* **WHAT THIS TASK INVOLVES**:
Reproduce all of the listing below without alteration.

* **INFORMATION SHOWN**:
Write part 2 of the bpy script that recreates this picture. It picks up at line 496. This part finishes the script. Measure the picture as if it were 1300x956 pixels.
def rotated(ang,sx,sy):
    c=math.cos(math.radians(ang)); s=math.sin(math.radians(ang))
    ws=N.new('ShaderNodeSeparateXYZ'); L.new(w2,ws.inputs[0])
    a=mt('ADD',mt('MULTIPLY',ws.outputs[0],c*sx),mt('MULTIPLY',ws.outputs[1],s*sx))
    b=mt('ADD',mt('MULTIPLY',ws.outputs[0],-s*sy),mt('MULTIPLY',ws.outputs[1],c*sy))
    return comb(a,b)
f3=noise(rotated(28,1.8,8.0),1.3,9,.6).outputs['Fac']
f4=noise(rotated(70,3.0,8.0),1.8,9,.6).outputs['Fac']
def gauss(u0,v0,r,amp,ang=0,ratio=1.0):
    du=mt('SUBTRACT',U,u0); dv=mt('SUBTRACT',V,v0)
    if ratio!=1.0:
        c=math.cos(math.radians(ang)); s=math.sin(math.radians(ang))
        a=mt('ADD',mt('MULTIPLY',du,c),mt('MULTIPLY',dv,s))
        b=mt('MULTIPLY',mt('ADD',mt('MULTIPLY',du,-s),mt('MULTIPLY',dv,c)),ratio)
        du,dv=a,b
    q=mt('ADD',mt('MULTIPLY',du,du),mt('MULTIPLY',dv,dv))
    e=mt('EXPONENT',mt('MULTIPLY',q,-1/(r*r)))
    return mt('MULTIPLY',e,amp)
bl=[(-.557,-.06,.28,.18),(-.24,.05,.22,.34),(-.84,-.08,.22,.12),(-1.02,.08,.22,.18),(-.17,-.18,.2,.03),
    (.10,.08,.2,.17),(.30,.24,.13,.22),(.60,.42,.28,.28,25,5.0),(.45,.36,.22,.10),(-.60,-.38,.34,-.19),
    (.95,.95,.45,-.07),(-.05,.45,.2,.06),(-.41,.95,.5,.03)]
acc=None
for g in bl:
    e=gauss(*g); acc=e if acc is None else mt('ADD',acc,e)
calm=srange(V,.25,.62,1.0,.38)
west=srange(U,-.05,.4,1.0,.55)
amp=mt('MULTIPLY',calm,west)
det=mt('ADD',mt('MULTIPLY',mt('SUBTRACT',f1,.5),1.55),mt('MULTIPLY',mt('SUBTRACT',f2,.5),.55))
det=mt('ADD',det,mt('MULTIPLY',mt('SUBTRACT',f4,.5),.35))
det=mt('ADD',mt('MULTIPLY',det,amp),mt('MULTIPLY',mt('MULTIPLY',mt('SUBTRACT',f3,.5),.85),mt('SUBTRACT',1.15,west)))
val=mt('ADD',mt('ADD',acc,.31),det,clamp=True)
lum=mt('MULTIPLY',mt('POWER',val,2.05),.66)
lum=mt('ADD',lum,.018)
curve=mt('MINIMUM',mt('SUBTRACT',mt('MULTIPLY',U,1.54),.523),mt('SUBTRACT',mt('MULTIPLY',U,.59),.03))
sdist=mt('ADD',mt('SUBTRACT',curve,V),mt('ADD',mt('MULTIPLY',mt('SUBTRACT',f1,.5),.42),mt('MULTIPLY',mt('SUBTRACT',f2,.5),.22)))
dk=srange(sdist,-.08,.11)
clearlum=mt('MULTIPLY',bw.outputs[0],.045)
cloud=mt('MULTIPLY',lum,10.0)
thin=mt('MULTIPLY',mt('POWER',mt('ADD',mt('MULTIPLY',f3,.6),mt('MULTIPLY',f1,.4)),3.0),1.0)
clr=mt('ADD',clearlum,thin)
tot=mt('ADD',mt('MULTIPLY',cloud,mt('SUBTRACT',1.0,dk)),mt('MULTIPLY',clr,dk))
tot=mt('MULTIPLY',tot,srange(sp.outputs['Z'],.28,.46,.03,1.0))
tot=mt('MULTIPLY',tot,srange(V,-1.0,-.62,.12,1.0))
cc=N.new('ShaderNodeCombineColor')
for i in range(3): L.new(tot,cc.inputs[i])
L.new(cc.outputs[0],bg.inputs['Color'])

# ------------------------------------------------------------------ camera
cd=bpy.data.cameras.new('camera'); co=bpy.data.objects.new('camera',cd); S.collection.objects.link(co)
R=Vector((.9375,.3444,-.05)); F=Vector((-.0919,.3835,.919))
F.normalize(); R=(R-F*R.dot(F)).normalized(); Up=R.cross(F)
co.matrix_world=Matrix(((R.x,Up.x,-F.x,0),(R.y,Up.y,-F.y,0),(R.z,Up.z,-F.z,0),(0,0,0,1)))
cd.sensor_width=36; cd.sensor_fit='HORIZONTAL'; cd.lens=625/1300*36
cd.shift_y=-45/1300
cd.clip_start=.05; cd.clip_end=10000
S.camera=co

* **EXERCISE ANSWER**:
Write part 2 of the bpy script that recreates this picture. It picks up at line 496. This part finishes the script. Measure the picture as if it were 1300x956 pixels.
def rotated(ang,sx,sy):
    c=math.cos(math.radians(ang)); s=math.sin(math.radians(ang))
    ws=N.new('ShaderNodeSeparateXYZ'); L.new(w2,ws.inputs[0])
    a=mt('ADD',mt('MULTIPLY',ws.outputs[0],c*sx),mt('MULTIPLY',ws.outputs[1],s*sx))
    b=mt('ADD',mt('MULTIPLY',ws.outputs[0],-s*sy),mt('MULTIPLY',ws.outputs[1],c*sy))
    return comb(a,b)
f3=noise(rotated(28,1.8,8.0),1.3,9,.6).outputs['Fac']
f4=noise(rotated(70,3.0,8.0),1.8,9,.6).outputs['Fac']
def gauss(u0,v0,r,amp,ang=0,ratio=1.0):
    du=mt('SUBTRACT',U,u0); dv=mt('SUBTRACT',V,v0)
    if ratio!=1.0:
        c=math.cos(math.radians(ang)); s=math.sin(math.radians(ang))
        a=mt('ADD',mt('MULTIPLY',du,c),mt('MULTIPLY',dv,s))
        b=mt('MULTIPLY',mt('ADD',mt('MULTIPLY',du,-s),mt('MULTIPLY',dv,c)),ratio)
        du,dv=a,b
    q=mt('ADD',mt('MULTIPLY',du,du),mt('MULTIPLY',dv,dv))
    e=mt('EXPONENT',mt('MULTIPLY',q,-1/(r*r)))
    return mt('MULTIPLY',e,amp)
bl=[(-.557,-.06,.28,.18),(-.24,.05,.22,.34),(-.84,-.08,.22,.12),(-1.02,.08,.22,.18),(-.17,-.18,.2,.03),
    (.10,.08,.2,.17),(.30,.24,.13,.22),(.60,.42,.28,.28,25,5.0),(.45,.36,.22,.10),(-.60,-.38,.34,-.19),
    (.95,.95,.45,-.07),(-.05,.45,.2,.06),(-.41,.95,.5,.03)]
acc=None
for g in bl:
    e=gauss(*g); acc=e if acc is None else mt('ADD',acc,e)
calm=srange(V,.25,.62,1.0,.38)
west=srange(U,-.05,.4,1.0,.55)
amp=mt('MULTIPLY',calm,west)
det=mt('ADD',mt('MULTIPLY',mt('SUBTRACT',f1,.5),1.55),mt('MULTIPLY',mt('SUBTRACT',f2,.5),.55))
det=mt('ADD',det,mt('MULTIPLY',mt('SUBTRACT',f4,.5),.35))
det=mt('ADD',mt('MULTIPLY',det,amp),mt('MULTIPLY',mt('MULTIPLY',mt('SUBTRACT',f3,.5),.85),mt('SUBTRACT',1.15,west)))
val=mt('ADD',mt('ADD',acc,.31),det,clamp=True)
lum=mt('MULTIPLY',mt('POWER',val,2.05),.66)
lum=mt('ADD',lum,.018)
curve=mt('MINIMUM',mt('SUBTRACT',mt('MULTIPLY',U,1.54),.523),mt('SUBTRACT',mt('MULTIPLY',U,.59),.03))
sdist=mt('ADD',mt('SUBTRACT',curve,V),mt('ADD',mt('MULTIPLY',mt('SUBTRACT',f1,.5),.42),mt('MULTIPLY',mt('SUBTRACT',f2,.5),.22)))
dk=srange(sdist,-.08,.11)
clearlum=mt('MULTIPLY',bw.outputs[0],.045)
cloud=mt('MULTIPLY',lum,10.0)
thin=mt('MULTIPLY',mt('POWER',mt('ADD',mt('MULTIPLY',f3,.6),mt('MULTIPLY',f1,.4)),3.0),1.0)
clr=mt('ADD',clearlum,thin)
tot=mt('ADD',mt('MULTIPLY',cloud,mt('SUBTRACT',1.0,dk)),mt('MULTIPLY',clr,dk))
tot=mt('MULTIPLY',tot,srange(sp.outputs['Z'],.28,.46,.03,1.0))
tot=mt('MULTIPLY',tot,srange(V,-1.0,-.62,.12,1.0))
cc=N.new('ShaderNodeCombineColor')
for i in range(3): L.new(tot,cc.inputs[i])
L.new(cc.outputs[0],bg.inputs['Color'])

# ------------------------------------------------------------------ camera
cd=bpy.data.cameras.new('camera'); co=bpy.data.objects.new('camera',cd); S.collection.objects.link(co)
R=Vector((.9375,.3444,-.05)); F=Vector((-.0919,.3835,.919))
F.normalize(); R=(R-F*R.dot(F)).normalized(); Up=R.cross(F)
co.matrix_world=Matrix(((R.x,Up.x,-F.x,0),(R.y,Up.y,-F.y,0),(R.z,Up.z,-F.z,0),(0,0,0,1)))
cd.sensor_width=36; cd.sensor_fit='HORIZONTAL'; cd.lens=625/1300*36
cd.shift_y=-45/1300
cd.clip_start=.05; cd.clip_end=10000
S.camera=co